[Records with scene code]
##############################
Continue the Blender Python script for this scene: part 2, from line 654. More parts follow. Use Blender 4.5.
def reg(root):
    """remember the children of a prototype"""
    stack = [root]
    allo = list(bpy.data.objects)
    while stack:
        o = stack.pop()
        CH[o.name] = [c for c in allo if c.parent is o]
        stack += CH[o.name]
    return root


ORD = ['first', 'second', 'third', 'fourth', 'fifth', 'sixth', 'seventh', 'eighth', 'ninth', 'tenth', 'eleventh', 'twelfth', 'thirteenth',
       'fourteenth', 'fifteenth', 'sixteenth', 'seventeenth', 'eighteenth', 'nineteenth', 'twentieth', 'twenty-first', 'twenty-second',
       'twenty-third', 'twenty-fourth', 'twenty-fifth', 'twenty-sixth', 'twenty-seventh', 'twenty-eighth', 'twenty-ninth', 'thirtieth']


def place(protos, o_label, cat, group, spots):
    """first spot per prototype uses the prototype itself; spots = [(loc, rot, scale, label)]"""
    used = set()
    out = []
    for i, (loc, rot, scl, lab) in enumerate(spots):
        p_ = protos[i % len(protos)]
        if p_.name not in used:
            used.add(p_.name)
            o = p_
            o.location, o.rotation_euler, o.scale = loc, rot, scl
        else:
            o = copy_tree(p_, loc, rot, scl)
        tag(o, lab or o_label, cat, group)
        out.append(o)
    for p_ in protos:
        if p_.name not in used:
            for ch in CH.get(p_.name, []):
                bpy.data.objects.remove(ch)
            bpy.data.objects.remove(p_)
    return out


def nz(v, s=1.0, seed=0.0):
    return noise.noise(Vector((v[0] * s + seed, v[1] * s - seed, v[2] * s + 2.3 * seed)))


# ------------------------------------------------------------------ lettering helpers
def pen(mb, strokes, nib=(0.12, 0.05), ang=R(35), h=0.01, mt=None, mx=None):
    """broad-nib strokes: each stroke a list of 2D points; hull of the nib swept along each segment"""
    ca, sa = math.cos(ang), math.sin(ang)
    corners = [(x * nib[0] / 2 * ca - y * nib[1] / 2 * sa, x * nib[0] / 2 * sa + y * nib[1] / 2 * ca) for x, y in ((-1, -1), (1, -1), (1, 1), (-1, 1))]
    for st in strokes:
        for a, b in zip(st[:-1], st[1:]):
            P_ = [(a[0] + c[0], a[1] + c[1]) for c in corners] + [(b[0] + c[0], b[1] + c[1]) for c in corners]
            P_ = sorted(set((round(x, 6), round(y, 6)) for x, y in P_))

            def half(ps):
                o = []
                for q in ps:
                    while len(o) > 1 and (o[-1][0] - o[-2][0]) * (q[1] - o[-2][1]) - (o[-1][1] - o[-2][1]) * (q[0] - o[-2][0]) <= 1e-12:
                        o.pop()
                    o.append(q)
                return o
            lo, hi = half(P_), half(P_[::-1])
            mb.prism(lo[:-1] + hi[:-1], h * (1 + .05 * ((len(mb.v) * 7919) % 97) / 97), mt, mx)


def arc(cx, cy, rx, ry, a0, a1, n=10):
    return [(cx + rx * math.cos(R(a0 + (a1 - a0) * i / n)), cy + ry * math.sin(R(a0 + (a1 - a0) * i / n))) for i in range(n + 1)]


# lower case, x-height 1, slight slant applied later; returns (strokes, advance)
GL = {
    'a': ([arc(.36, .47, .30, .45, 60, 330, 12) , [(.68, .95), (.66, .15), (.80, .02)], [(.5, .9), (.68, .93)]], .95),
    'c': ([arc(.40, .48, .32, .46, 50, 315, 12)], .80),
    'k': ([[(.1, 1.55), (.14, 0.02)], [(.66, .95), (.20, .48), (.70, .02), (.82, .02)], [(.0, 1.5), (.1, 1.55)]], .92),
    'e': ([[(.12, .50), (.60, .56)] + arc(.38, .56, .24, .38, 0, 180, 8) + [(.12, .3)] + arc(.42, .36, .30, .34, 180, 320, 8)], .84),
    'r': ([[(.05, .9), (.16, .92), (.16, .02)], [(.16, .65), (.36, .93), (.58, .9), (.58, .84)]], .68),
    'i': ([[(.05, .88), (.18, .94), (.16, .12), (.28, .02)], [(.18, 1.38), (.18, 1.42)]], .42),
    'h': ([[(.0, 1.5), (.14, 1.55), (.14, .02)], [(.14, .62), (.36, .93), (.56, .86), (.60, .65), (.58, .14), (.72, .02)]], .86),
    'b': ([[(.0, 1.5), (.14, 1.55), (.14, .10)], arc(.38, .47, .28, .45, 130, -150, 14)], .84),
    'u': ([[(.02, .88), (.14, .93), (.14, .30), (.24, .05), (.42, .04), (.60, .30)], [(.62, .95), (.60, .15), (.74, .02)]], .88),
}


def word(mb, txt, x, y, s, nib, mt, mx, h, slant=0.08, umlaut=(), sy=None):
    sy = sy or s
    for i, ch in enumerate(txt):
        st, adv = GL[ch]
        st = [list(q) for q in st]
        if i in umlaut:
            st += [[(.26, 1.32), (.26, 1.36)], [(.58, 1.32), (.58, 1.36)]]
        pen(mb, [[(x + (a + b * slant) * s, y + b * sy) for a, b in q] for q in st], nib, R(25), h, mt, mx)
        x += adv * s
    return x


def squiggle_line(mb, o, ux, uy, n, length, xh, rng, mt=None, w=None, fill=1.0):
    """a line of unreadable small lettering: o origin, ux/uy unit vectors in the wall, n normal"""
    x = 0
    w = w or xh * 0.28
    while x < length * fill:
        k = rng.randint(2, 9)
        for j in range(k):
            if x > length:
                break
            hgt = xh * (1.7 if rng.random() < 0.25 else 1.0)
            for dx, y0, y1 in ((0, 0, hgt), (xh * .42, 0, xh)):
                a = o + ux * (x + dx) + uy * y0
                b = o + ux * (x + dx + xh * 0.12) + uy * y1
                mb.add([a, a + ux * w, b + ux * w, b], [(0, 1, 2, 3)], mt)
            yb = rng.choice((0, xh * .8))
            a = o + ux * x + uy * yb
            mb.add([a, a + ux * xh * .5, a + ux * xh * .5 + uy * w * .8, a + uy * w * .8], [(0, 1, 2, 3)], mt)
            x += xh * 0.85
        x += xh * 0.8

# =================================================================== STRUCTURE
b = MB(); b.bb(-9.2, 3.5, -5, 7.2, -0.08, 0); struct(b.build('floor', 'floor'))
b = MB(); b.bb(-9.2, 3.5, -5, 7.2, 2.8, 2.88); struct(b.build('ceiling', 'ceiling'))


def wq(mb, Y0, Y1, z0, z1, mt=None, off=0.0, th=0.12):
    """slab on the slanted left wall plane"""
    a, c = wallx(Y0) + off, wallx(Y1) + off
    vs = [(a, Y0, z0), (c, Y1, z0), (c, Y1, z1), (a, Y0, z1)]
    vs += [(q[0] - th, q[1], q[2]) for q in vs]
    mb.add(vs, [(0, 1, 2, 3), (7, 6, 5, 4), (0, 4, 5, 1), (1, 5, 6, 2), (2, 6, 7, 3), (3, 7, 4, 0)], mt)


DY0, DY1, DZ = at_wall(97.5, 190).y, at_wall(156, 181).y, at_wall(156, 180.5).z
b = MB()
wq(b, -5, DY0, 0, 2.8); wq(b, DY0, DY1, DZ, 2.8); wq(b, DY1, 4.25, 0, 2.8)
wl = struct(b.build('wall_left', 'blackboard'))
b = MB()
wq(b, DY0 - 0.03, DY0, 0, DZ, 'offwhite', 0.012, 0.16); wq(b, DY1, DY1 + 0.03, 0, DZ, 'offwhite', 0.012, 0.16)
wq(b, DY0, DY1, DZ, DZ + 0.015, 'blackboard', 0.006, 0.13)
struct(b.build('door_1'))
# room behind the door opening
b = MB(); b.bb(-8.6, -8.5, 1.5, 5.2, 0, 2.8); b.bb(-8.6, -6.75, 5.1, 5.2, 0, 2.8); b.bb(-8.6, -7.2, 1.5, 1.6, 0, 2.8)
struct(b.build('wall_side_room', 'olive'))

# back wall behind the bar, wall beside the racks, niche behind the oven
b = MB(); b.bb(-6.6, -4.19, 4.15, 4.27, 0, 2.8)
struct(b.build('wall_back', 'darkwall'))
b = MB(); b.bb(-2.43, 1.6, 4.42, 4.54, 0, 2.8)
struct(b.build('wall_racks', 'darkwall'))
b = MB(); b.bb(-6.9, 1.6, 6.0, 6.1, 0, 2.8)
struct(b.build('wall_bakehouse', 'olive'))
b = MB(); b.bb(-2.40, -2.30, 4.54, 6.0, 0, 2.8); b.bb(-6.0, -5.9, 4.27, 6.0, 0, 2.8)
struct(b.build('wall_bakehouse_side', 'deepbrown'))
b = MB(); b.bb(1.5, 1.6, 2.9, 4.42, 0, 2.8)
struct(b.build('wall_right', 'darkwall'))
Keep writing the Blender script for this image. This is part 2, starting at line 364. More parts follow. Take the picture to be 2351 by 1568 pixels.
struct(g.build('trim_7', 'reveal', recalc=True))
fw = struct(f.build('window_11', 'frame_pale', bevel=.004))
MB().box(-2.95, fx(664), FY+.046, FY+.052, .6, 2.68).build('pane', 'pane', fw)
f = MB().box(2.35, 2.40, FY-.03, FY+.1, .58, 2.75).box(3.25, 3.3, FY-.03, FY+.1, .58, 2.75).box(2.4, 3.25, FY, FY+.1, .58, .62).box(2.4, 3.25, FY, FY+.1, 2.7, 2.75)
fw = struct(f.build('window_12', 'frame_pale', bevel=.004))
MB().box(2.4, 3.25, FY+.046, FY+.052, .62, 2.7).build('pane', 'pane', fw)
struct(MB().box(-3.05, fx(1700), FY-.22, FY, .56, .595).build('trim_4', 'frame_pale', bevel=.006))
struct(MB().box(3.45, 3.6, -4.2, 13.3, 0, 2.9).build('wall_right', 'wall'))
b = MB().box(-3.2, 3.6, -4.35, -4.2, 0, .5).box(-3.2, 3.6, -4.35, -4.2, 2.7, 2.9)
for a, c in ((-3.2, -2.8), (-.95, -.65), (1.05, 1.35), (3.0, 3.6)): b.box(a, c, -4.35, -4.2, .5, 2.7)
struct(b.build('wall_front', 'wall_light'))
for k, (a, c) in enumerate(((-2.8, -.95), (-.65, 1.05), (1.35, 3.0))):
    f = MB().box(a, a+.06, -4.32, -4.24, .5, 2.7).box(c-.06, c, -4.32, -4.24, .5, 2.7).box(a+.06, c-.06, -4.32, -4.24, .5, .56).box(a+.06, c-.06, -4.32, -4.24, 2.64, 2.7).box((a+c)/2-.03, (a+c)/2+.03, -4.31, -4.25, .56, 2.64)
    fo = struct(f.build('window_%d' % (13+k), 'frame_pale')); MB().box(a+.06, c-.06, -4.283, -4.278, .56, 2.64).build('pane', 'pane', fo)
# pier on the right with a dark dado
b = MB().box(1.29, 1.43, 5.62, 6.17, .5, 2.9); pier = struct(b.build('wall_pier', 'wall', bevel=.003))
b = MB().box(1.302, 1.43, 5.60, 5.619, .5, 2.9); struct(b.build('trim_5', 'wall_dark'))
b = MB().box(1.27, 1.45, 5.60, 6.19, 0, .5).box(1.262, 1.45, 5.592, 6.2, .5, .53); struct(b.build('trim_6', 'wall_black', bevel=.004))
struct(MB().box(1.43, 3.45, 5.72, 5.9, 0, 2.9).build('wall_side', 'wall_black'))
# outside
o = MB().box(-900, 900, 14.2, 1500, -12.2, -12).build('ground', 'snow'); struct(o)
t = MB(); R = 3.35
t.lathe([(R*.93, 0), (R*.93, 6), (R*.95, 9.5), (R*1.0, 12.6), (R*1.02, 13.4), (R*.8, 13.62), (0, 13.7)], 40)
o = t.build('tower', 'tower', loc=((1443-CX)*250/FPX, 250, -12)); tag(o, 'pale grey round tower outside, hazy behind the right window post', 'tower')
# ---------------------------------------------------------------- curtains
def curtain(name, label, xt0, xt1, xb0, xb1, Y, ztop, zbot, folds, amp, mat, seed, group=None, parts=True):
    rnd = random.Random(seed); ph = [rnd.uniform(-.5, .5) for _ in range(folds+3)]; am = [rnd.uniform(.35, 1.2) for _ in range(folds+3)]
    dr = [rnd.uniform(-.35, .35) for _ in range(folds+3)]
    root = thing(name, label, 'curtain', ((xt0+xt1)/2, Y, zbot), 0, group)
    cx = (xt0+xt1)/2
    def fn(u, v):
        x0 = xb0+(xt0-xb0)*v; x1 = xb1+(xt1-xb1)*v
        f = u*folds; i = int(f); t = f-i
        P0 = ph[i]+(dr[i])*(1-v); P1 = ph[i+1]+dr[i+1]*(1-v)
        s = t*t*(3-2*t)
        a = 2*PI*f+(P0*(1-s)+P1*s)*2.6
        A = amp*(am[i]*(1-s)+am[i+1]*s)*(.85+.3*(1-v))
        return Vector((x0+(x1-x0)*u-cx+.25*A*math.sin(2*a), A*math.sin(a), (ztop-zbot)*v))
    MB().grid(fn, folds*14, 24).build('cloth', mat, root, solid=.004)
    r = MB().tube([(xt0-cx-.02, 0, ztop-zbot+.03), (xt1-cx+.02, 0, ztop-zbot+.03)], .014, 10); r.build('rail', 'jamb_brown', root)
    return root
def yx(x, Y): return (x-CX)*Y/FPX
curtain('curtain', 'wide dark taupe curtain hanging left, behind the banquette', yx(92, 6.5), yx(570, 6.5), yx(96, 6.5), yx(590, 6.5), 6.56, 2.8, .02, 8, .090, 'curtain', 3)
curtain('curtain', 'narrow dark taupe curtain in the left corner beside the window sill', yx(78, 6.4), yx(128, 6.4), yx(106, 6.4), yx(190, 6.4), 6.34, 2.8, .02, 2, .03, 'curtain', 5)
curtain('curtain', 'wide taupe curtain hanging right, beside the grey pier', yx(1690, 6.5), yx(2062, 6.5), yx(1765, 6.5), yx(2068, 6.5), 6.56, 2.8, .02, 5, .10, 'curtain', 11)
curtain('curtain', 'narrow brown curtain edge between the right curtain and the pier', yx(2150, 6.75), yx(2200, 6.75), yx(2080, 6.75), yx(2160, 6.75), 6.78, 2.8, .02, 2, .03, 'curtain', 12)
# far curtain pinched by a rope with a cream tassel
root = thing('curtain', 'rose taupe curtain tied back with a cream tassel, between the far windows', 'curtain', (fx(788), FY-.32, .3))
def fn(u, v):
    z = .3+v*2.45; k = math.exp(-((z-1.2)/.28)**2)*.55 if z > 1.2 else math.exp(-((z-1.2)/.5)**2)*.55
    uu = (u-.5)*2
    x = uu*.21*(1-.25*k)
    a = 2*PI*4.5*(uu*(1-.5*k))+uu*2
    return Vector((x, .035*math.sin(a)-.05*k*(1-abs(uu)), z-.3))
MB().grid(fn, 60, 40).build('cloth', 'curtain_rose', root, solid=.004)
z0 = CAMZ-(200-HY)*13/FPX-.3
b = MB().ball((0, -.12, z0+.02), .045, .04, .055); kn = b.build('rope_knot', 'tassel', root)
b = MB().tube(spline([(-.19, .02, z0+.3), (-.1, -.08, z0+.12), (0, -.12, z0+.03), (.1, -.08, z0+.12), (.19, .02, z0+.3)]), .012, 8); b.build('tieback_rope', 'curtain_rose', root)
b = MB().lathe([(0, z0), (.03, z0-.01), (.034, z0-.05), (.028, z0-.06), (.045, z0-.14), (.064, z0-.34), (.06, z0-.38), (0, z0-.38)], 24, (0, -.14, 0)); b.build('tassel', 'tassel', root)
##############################
WHAT TO WORK ON >> Extract exactly the run of lines beginning at the line with "b = MB().box(1.302, 1.43, 5.60, 5.619, .5, 2.9);" and ending at the line with "struct(b.build('trim_6', 'wall_black', bevel=.004))", including both ends and nothing beyond them.

RESULT FOR THIS TASK >>
b = MB().box(1.302, 1.43, 5.60, 5.619, .5, 2.9); struct(b.build('trim_5', 'wall_dark'))
b = MB().box(1.27, 1.45, 5.60, 6.19, 0, .5).box(1.262, 1.45, 5.592, 6.2, .5, .53); struct(b.build('trim_6', 'wall_black', bevel=.004))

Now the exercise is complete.